[Start Recorded information]

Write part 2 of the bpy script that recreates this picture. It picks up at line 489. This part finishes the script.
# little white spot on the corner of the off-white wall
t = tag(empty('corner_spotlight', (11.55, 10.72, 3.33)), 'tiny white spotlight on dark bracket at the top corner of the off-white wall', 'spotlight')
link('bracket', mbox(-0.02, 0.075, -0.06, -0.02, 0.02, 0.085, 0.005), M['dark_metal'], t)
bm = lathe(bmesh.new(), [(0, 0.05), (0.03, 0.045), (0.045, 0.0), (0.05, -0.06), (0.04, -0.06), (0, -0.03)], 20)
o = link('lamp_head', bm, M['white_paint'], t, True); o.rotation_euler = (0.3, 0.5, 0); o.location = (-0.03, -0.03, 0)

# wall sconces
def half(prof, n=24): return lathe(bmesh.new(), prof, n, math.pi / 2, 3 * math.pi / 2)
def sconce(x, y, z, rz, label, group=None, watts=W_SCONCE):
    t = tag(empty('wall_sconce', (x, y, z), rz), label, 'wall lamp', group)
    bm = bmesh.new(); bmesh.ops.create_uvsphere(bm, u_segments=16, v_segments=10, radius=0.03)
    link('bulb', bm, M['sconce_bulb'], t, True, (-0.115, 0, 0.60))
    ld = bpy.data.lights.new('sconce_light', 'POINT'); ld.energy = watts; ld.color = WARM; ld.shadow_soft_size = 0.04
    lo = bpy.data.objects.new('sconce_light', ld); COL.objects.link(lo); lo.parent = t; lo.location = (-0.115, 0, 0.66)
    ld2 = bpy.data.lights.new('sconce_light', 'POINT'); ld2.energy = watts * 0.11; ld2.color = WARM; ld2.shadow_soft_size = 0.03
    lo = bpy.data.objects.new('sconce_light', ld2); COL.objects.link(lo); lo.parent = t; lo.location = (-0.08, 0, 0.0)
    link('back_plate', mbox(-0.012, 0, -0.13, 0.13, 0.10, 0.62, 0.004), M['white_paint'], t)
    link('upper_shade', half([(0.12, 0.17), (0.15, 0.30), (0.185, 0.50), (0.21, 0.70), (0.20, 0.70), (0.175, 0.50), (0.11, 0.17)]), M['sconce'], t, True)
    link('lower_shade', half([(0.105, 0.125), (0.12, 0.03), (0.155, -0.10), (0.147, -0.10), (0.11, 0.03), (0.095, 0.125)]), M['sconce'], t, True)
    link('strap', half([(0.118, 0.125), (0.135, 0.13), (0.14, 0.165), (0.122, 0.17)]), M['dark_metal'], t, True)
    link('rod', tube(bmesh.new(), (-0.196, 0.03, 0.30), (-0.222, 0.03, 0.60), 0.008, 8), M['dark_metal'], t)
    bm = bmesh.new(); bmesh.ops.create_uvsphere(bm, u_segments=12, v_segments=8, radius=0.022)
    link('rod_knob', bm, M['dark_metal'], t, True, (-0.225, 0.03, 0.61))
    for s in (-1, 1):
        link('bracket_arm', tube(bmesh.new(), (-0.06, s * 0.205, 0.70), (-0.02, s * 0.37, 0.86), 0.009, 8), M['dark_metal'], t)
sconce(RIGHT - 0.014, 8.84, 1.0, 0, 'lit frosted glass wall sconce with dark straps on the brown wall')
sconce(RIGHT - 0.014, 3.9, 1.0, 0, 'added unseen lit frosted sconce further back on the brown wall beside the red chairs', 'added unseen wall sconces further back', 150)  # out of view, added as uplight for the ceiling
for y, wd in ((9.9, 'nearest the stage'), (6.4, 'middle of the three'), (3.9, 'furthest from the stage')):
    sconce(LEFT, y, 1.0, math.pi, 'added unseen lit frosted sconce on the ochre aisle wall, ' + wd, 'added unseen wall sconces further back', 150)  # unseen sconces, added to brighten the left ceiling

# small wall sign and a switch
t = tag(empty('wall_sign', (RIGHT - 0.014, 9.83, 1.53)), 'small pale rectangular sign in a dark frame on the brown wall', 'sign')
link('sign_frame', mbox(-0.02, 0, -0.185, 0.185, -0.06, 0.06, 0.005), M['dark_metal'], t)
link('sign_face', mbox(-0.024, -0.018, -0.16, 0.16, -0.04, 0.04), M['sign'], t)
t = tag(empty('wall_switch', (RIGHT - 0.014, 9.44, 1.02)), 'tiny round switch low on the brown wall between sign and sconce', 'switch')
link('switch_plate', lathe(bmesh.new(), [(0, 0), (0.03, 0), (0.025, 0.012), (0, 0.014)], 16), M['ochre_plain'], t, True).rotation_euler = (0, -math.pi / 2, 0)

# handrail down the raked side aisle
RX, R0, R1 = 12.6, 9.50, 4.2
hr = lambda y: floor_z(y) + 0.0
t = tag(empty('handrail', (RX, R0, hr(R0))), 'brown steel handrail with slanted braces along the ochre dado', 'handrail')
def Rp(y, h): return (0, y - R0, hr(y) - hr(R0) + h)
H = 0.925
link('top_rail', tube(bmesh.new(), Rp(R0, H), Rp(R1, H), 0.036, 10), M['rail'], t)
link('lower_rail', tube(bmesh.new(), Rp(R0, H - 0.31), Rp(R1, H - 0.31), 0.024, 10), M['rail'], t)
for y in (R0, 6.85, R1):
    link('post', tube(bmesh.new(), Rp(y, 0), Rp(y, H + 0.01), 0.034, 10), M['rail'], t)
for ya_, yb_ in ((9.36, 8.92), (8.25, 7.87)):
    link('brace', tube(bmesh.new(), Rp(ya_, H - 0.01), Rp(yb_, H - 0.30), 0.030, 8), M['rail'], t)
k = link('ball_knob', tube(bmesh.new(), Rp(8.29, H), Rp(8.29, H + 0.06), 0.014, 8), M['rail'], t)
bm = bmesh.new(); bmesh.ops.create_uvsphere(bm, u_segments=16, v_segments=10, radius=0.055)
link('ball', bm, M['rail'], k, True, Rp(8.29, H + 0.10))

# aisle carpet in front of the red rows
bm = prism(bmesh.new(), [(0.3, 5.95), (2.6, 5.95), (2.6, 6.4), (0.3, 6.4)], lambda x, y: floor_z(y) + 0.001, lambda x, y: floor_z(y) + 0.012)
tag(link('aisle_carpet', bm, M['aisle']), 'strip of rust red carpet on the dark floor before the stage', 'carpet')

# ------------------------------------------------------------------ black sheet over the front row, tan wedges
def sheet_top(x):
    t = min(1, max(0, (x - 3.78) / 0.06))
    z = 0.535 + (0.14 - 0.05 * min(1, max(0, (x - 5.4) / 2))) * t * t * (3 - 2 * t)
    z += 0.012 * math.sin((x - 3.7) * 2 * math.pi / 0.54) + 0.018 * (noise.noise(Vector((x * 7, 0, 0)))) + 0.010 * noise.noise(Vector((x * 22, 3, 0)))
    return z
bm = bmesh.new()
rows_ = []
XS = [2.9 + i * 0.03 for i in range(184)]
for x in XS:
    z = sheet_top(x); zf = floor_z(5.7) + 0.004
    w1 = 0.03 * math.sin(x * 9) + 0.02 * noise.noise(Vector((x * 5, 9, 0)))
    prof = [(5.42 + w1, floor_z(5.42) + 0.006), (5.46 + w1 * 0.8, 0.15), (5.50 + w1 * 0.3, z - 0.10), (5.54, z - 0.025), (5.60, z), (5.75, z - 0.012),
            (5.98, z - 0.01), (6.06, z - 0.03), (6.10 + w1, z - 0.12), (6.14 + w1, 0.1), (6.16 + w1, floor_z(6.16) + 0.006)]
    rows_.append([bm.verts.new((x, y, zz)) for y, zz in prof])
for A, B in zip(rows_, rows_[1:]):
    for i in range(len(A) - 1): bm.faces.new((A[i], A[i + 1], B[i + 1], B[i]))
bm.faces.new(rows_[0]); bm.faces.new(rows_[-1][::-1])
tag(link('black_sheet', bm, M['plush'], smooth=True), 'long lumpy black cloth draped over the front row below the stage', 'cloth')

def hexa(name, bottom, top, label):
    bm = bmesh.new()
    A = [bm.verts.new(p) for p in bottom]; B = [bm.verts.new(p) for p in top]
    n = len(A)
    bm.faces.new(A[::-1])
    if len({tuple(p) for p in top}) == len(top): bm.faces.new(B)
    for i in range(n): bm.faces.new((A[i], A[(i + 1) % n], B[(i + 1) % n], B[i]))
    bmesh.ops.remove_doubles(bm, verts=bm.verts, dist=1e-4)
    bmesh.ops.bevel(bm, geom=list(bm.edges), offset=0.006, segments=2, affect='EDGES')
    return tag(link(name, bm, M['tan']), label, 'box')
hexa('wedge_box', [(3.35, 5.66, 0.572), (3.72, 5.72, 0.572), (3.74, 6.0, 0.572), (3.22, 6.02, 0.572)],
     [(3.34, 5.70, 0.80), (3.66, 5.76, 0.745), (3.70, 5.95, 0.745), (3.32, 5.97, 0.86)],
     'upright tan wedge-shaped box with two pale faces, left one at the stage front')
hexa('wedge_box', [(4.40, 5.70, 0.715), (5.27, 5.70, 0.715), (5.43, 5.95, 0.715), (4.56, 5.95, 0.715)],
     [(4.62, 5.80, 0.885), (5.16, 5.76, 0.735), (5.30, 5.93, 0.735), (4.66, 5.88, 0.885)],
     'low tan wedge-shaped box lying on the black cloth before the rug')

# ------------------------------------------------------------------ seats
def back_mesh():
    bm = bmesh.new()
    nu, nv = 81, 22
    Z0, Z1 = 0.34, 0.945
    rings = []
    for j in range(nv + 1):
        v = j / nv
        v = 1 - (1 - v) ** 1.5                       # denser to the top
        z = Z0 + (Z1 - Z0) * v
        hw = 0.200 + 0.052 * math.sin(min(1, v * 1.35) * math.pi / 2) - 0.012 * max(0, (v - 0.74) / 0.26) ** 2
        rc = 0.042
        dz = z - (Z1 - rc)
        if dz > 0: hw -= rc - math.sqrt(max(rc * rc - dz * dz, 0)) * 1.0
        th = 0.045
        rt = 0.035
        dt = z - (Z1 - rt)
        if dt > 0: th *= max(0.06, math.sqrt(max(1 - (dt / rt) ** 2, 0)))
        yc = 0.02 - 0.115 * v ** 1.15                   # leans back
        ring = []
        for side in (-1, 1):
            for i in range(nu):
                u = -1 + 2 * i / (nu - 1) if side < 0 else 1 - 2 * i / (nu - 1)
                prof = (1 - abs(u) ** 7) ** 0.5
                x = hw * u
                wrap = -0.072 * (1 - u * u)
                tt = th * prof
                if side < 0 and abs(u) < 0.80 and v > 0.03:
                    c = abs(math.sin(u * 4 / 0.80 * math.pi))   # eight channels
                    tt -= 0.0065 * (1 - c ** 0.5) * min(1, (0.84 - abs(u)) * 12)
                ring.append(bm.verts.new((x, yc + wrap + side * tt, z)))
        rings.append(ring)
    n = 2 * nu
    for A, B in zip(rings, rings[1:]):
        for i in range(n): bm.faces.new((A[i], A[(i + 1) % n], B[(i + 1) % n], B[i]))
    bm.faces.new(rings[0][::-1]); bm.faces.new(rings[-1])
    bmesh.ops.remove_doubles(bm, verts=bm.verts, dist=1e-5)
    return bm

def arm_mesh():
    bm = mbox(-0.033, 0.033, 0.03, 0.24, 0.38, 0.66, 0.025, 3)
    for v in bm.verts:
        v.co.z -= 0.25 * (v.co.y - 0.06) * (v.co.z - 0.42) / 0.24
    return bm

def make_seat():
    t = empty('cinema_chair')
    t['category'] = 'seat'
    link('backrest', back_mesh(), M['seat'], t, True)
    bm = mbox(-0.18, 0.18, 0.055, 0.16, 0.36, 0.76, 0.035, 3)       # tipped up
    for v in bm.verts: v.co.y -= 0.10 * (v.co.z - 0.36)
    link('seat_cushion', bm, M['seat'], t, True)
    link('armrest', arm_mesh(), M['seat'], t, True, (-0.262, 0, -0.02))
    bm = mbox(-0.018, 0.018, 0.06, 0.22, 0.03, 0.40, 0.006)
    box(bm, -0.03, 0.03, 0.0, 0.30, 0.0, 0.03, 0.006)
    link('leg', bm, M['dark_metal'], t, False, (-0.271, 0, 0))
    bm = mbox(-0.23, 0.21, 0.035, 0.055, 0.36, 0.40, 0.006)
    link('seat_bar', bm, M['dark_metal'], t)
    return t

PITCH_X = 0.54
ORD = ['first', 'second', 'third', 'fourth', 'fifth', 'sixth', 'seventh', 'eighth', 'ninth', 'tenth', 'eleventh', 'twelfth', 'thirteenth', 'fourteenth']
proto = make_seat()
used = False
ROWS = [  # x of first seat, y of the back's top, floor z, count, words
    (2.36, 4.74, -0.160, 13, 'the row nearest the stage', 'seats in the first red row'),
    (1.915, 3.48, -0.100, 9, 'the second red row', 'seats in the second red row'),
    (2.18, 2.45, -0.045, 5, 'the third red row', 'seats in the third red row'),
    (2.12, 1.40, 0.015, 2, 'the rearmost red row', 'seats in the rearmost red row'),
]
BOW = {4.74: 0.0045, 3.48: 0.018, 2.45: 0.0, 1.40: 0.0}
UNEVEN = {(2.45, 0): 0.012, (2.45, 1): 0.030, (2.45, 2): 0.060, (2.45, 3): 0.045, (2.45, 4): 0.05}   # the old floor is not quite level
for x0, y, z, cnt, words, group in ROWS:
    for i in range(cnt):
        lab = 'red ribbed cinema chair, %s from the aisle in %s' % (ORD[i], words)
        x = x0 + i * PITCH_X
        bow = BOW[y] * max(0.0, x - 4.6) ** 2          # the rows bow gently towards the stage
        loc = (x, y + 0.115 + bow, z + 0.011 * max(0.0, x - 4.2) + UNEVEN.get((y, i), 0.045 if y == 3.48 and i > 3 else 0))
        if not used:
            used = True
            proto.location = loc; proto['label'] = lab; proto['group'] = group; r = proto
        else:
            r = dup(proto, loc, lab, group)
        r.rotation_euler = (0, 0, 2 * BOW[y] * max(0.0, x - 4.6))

[End Recorded information]

Repeat exactly, please, each line from the beginning of the data through the line with "o = link('lamp_head', bm, M['white_paint'], t, True);" in it, and only those lines.

● **Result of the task**:
Write part 2 of the bpy script that recreates this picture. It picks up at line 489. This part finishes the script.
# little white spot on the corner of the off-white wall
t = tag(empty('corner_spotlight', (11.55, 10.72, 3.33)), 'tiny white spotlight on dark bracket at the top corner of the off-white wall', 'spotlight')
link('bracket', mbox(-0.02, 0.075, -0.06, -0.02, 0.02, 0.085, 0.005), M['dark_metal'], t)
bm = lathe(bmesh.new(), [(0, 0.05), (0.03, 0.045), (0.045, 0.0), (0.05, -0.06), (0.04, -0.06), (0, -0.03)], 20)
o = link('lamp_head', bm, M['white_paint'], t, True); o.rotation_euler = (0.3, 0.5, 0); o.location = (-0.03, -0.03, 0)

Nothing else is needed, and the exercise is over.